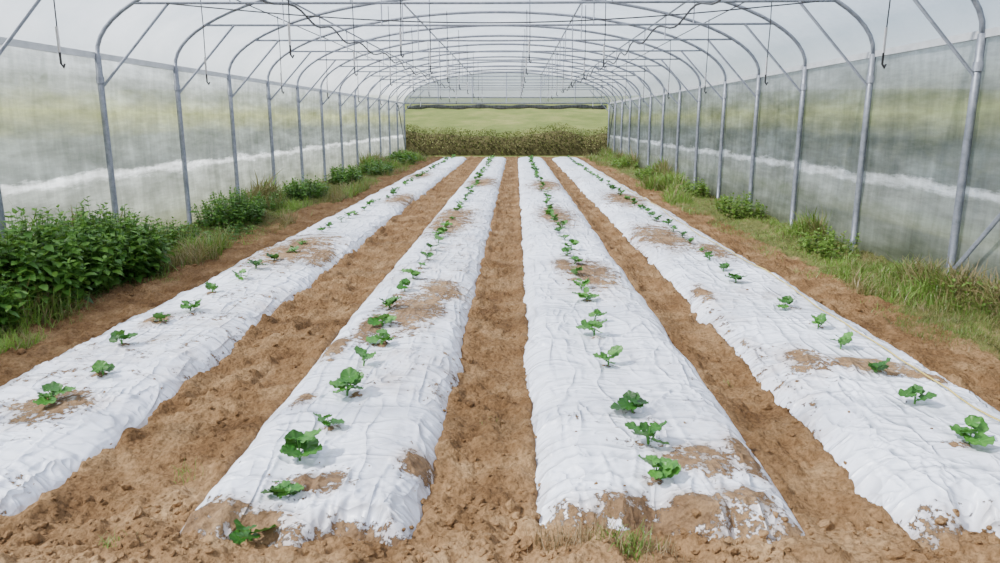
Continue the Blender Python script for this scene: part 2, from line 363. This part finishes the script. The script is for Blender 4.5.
for i,(a,b,y0) in enumerate(beds):
    yy=yspace(y0-.12,30.5,.008);nx=150
    u=np.linspace(-1,1,nx);c=(a+b)/2;hw=(b-a)/2
    Y,U=np.meshgrid(yy,u,indexing='ij')
    wob=1+.06*(fbm(Y*1.6,np.sign(U)*5+i,13,4)-.5)*2
    X0=c+hw*U;X=c+hw*U*wob
    Z=filmz(i,X0,Y)
    # explicit creases in the plastic: long thin folds, mostly pulling in from the tucked edges
    CR=np.zeros_like(Z)
    for q in range(660):
        cy_=y0+.1+(24)*rng.random()**2.1
        sc_=1+max(0,cy_-4)*.10
        if rng.random()<.7:
            side=rng.choice([-1,1]);ang=(0 if side>0 else math.pi)+rng.normal()*.5
            L_=rng.uniform(.10,.34);sx=c+side*hw*rng.uniform(.85,1.0)
            cx_=sx-math.cos(ang)*L_*.5
        else:
            cx_=rng.uniform(a+.1,b-.1);ang=rng.choice([1.2,1.75,1.5,.6])+rng.normal()*.3;L_=rng.uniform(.25,.8)
        w_=rng.uniform(.007,.014)*sc_;h_=rng.uniform(.004,.012)*sc_**.5*rng.choice([1,1,-.7])
        j0,j1=np.searchsorted(yy,[cy_-L_*.7-.1,cy_+L_*.7+.1])
        if j1<=j0: continue
        dx=X0[j0:j1]-cx_;dy=Y[j0:j1]-cy_
        s_=dx*math.cos(ang)+dy*math.sin(ang);t_=-dx*math.sin(ang)+dy*math.cos(ang)+.12*(s_**2)*rng.normal()*2
        CR[j0:j1]+=h_*np.exp(-(t_/w_)**2)*np.exp(-(s_/(L_*.45))**4)
    Z=Z+np.clip(CR,-.010,.018)*(1-np.abs(U)**10)*ss(.05,.3,Y-y0)
    D=np.zeros_like(X)
    for (bx,by,rx,ry) in blobs[i]:
        D=np.maximum(D,.82*np.exp(-((X-bx)/rx/1.2)**2-((Y-by)/ry/1.2)**2))
    for (px,py) in plants[i]:
        m=np.abs(yy-py)<.3
        am=rng.uniform(.35,.8);ox,oy=rng.normal(size=2)*.02
        D[m]=np.maximum(D[m],am*np.exp(-((X[m]-px-ox)/.07)**2-((Y[m]-py-oy)/.06)**2))
    D=np.maximum(D,.34*ss(.93,1.0,np.abs(U)));D=np.maximum(D,.62*(1-ss(.05,.34,Y-y0)))
    D=np.maximum(D,.29*ss(.54,.74,fbm(X*1.3,Y*.7,140+i,4)))
    Z=Z+.012*ss(.4,.7,D)
    mk('mulch_film',np.stack([X,Y,Z],-1).reshape(-1,3),gridF(len(yy),nx),m_film,attrs={'dirt':D.ravel()})
def inbed(x,y):
    r=np.zeros_like(x)
    for i,(a,b,y0) in enumerate(beds):
        e=.045
        r=np.maximum(r,ss(a+e-.03,a+e+.05,x)*(1-ss(b-e-.05,b-e+.03,x))*ss(y0+.12,y0+.3,y))
    return r
def soilz(x,y):
    z=.036*(fbm(x*1.7,y*1.7,5,3)-.5)*2+.034*(fbm(x*9,y*9,6,4)-.5)*2
    fp=fbm(x*4.5,y*3,45,2);z=z-.025*ss(.58,.7,fp)
    cl=fbm(x*16,y*16,9,3);z=z+.042*np.clip(cl-.52,0,1)*2
    cl=fbm(x*34,y*34,10,2);z=z+.020*np.clip(cl-.5,0,1)*2
    z=z+.10*np.exp(-((y-2.25)/.27)**2)*(.1+fbm(x*3,y*3,12,3)*1.2)
    z=z-.035
    z=z+.05*(1-ss(-4.2,-3.5,x))+.05*ss(3.0,3.8,x)
    # soil banked on film edges
    for (a,b,y0) in beds:
        for e in (a,b): z=z+.030*np.exp(-((x-e)/.06)**2)*(vn(e*3+x*4,y*4,20)+.2)*ss(2.3,2.6,y)
    k=inbed(x,y)*(1-ss(30.2,30.5,y));return z*(1-k)+(-.13)*k
yy=np.concatenate([np.linspace(-4,2.0,90)[:-1],yspace(2.0,32.9,.011)])
xs=np.linspace(XL-.04,XR+.04,700)
Y,X=np.meshgrid(yy,xs,indexing='ij');Z=soilz(X,Y)
G=np.maximum(1-ss(-4.1,-3.55,X),ss(3.05,3.5,X))
ground=mk('ground',np.stack([X,Y,Z],-1).reshape(-1,3),gridF(len(yy),len(xs)),m_soil,attrs={'grass':G.ravel()})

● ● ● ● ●

■ **What you are asked to do**
Copy out each line of the material that holds the word "from".

■ **Expected output**
Continue the Blender Python script for this scene: part 2, from line 363. This part finishes the script. The script is for Blender 4.5.
    # explicit creases in the plastic: long thin folds, mostly pulling in from the tucked edges